Dzisiaj montuję już mniej, bo nie mam na wszystko czasu. Ale nadal uważam, że przejście na M1 było słuszne. Oczywiście dzisiaj, po 1,5 roku z tym procesorem, mocno już się z nim obyłem. Uważam, że na moje potrzeby, śmiało zostanę na M1 jeszcze ze 3 lata. Ale dawał radę w 4k. Niemniej wiadomo, że montaż to różne rzeczy - montaż montażowi nierówny. Nawet M1 i M2 można docisnąć różnymi transformacjami, efektami, color gradingiem itd. Tym bardziej skomasowanymi w jednym czasie (ale to już inne formy wideo - bardziej segment Pro, a wszystko ma gdzieś ma swoje limity). Niemniej mnie - nie zdarzyło się tak docisnąć tego procesora.

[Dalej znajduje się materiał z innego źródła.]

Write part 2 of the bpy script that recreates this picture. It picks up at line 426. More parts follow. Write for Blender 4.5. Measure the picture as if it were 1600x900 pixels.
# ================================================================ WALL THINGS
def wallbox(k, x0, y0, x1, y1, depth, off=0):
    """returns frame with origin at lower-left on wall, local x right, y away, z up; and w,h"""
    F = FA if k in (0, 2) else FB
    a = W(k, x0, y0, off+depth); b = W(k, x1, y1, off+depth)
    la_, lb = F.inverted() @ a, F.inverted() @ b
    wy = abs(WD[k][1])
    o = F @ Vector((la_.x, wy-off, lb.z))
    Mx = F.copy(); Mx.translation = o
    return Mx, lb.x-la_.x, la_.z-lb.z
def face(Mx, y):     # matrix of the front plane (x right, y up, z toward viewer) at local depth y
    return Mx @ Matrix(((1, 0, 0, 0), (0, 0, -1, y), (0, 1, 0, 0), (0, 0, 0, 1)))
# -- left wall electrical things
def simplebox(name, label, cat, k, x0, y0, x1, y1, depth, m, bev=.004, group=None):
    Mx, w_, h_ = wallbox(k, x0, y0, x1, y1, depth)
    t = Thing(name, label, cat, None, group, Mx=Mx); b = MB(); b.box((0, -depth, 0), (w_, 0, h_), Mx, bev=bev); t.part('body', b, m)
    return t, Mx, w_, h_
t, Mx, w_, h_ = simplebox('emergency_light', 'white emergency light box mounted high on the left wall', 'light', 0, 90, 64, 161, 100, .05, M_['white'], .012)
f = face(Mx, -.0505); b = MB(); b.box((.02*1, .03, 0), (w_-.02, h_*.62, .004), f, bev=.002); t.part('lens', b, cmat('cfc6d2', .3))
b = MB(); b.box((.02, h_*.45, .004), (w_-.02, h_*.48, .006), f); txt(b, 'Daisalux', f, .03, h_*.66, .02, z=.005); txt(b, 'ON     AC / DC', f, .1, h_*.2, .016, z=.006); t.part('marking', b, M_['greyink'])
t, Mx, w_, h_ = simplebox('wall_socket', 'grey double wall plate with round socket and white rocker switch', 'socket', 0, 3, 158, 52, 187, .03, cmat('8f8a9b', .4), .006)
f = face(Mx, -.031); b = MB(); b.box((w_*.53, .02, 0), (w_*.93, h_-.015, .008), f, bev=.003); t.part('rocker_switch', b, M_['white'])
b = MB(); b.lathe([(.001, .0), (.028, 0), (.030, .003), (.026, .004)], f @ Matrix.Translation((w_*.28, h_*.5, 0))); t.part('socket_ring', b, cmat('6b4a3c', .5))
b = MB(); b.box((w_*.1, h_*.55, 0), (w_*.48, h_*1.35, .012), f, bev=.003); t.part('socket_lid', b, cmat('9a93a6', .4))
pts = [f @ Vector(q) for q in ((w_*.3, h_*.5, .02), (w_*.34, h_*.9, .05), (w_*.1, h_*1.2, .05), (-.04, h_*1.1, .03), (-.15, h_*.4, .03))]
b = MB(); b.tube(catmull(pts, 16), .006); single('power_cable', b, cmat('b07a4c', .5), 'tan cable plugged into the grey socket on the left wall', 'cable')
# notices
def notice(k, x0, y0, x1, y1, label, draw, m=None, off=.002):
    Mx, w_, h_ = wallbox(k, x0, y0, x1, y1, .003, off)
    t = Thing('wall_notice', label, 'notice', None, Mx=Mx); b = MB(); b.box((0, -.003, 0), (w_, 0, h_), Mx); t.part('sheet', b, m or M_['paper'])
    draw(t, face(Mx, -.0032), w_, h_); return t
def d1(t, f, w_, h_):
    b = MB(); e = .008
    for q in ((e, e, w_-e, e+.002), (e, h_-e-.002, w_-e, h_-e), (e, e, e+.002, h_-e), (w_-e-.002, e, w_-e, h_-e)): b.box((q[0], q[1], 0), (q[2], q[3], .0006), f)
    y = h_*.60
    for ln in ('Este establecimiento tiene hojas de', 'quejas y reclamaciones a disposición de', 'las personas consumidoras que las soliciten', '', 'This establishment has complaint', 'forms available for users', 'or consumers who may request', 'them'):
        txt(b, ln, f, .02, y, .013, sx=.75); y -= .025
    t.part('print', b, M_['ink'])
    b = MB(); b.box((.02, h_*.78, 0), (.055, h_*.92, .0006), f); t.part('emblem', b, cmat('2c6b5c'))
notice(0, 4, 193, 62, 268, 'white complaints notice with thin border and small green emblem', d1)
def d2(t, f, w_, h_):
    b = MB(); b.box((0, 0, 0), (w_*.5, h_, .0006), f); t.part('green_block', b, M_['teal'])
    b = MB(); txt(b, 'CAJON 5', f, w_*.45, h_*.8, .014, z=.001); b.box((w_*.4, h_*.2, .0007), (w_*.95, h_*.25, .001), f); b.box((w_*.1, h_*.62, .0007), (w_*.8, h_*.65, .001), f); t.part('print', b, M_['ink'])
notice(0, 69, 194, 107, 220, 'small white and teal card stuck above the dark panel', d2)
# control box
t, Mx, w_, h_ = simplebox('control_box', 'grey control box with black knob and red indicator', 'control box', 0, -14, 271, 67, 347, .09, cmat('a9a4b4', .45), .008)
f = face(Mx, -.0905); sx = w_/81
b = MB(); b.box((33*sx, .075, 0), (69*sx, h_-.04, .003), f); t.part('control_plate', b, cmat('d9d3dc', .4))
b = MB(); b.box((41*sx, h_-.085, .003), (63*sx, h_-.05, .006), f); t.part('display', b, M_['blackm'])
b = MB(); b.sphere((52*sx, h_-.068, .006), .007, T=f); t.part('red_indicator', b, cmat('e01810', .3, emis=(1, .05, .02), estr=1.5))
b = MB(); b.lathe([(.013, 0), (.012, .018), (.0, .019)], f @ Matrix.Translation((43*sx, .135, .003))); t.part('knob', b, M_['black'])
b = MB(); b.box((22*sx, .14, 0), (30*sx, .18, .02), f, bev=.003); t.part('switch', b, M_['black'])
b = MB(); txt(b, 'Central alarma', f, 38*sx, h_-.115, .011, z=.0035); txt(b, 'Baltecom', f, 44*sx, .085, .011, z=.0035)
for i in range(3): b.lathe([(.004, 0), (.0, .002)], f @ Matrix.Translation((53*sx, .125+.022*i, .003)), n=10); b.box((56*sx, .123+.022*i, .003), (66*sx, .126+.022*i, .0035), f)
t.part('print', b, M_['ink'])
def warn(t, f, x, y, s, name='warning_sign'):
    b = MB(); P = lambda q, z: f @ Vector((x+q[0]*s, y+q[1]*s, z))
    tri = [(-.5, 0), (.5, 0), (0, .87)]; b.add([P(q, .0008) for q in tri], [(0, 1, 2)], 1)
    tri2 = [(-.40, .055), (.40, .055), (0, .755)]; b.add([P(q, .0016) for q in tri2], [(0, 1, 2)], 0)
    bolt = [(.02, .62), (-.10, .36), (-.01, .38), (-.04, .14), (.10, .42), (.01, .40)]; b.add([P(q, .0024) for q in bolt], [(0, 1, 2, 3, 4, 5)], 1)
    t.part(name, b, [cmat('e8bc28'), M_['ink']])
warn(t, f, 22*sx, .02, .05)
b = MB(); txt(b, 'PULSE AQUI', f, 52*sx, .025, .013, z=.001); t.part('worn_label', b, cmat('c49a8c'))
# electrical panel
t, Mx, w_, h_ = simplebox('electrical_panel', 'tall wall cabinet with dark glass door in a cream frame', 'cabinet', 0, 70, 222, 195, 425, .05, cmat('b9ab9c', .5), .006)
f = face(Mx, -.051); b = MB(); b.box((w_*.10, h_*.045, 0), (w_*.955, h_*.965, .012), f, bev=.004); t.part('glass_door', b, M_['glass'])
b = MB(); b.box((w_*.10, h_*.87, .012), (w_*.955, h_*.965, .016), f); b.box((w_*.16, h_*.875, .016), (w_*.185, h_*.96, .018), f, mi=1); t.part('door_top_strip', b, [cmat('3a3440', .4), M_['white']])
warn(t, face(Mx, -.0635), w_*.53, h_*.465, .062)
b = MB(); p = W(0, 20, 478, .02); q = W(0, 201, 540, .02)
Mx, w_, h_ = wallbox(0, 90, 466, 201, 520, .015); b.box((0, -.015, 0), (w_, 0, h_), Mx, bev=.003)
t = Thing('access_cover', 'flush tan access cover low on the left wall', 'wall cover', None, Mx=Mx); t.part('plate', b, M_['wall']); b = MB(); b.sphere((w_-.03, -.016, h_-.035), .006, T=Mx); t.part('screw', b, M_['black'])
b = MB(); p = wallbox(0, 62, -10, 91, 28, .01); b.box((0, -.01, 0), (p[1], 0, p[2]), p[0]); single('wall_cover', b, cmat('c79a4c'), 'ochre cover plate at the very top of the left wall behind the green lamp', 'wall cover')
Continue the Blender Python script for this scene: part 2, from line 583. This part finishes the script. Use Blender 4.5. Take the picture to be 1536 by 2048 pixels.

Także śmiało mogę polecić ten procesor, bo tym bardziej "niedzielny montaż" mu nie straszny. Myślę, że będziesz zaskoczony jak dobrze to działa
Możliwe, że moje doświadczenia są tak dobre, ponieważ korzystam z Final Cut Pro. Użytkownicy zewnętrznych pakietów jak Adobe czy DaVinci pewnie nie mają tak dobrze. Wątpię, aby były zoptymalizowane specjalnie pod procesory M+, tak jak FCP (który nawet na Intelu działał znacznie lepiej niż słynny pakiet Adobe).
Inna sprawa, że sam myślałem ostatnio o iMaku (personalnie używam Maka Mini). Niemniej cenowo iMac oraz Mac Studio stoją tak blisko siebie - że raczej szedłbym w Maka Studio. Apple wyceniło te komputery zbyt blisko siebie, przez co iMac traci sens. Szczególnie pod kątem montażu wideo. Dokładając jeszcze trochę, Mac Studio ma procesor M1 Max i 32GB RAM.